We recorded net losses of $0.5 million and $3.1 million for the thirteen and thirty-nine weeks ended October 3, 2009, respectively, compared to net losses of $1.2 million and $9.8 million for the thirteen and thirty-nine weeks ended September 27, 2008. The decline in the loss for the thirty-nine weeks ended October 3, 2009 to the comparable period of 2008 is primarily attributable to a $10.2 million impairment of goodwill related to our strategy business within our Management Consulting Services Segment in the 2008 period, effective cost management initiatives and a decrease in intangible amortization, partially offset by a contraction in revenues and the resulting negative impact on gross margins. We made substantial strides during fiscal year 2008 integrating our 2007 acquisitions and reducing our total operating cost structure with emphasis on selling, general and administrative expenses. However, due to the deterioration in economic conditions, these cost savings were overshadowed by the decrease in revenue levels from the thirty-nine weeks ended September 27, 2008 which impacted our ability to achieve profitability.

Our investments included $14.2 million ($14.8 million par value) in auction rate securities guaranteed through the Federal Family Education Loan Program of the U.S. Department of Education. As discussed in Note 2, Auction Rate Securities, in the notes to condensed consolidated financial statements (unaudited), during 2008, we reached a settlement agreement on $7.55 million of the auction rate securities allowing us to sell these auction rate securities held in accounts with UBS AG (UBS) and UBS affiliates at par value beginning June 30, 2010 and enabling us to borrow up to 75% of the fair value of the securities at zero net interest cost prior to the sales date. As of the end of the third quarter of 2009, we have classified $7.4 million ($7.6 million par value) of our investments in auction rate securities as current assets based on our intent and expected ability to liquidate these investments within the next year. As of October 3, 2009, we had borrowed $4.9 million against the line of credit with UBS. Given our intent to liquidate the collateral

Prior to accepting the UBS settlement offer, we recorded all of our auction rate securities as available-for-sale investments. Upon accepting the UBS settlement, the Company made a one-time election to transfer its UBS auction rate securities holdings from available-for-sale securities to trading securities under FASB ASC 320. For auction rate securities classified as available-for-sale, we recognized unrealized holding gains of $31,000 and $720,000, respectively during the thirteen and thirty-nine weeks ended October 3, 2009 and recognized unrealized holding losses of $384,000 and $846,000 during the thirteen and thirty-nine weeks ended September 27, 2008. For auction rate securities classified as trading securities, we recognized realized holding gains of $208,000 and $606,000, respectively, offset by realized losses on the Companys ARS Rights of $191,000 and $484,000, respectively, during the thirteen and thirty-nine weeks ended October 3, 2009. The ARS Rights will continue to be measured at fair value under FASB ASC 825 until the earlier of our exercise of the ARS Rights or UBSs purchase of the auction rate securities at par value in connection with the ARS Rights Agreement.

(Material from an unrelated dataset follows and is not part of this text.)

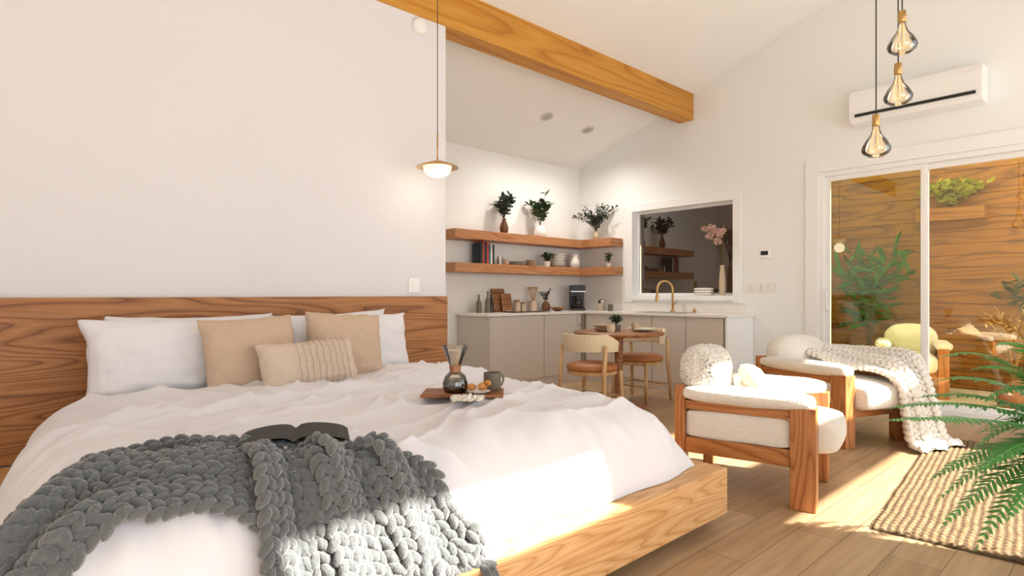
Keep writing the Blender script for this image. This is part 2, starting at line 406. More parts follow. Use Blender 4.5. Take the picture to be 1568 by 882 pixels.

Revenue Recognition We recognize revenues from time and materials consulting contracts in the period in which our services are performed. We recognized $6.4 million and $8.3 million in revenues from time and materials contracts during the thirteen weeks ended October 3, 2009 and September 27, 2008, respectively. We recognized $19.4 million and $27.1 million in revenues from time and materials contracts during the thirty-nine weeks ended October 3, 2009 and September 27, 2008, respectively. In addition to time and materials contracts, our other types of contracts include fixed fee contracts, and contingent fee contracts. During the thirteen weeks ended October 3, 2009 and September 27, 2008, we recognized $10.4 million and $9.2 million in revenues on these other types of contracts. We recognized $28.4 million and $32.5 million in revenues from these other types of contracts during the thirty-nine weeks ended October 3, 2009 and September 27, 2008, respectively. We recognize revenues on milestone or deliverables-based fixed fee contracts and time and materials contracts not to exceed contract price using the percentage of completion method prescribed by FASB ASC 605-35, Revenue Recognition Construction-Type and Production-Type Contracts (formerly AICPA Statement of Position (SOP) No. 81-1, Accounting for Performance of Construction-Type and Certain Production-Type Contracts). For fixed fee contracts where services are not based on providing deliverables or achieving milestones, we recognize revenues on a straight-line basis over the period during which such services are expected to be performed. In connection with some fixed fee contracts, we receive payments from customers that exceed recognized revenues. We record the excess of receipts from customers over recognized revenue as deferred revenue. Deferred revenue is classified as a current liability to the extent it is expected to be earned within twelve months from the date of the balance sheet.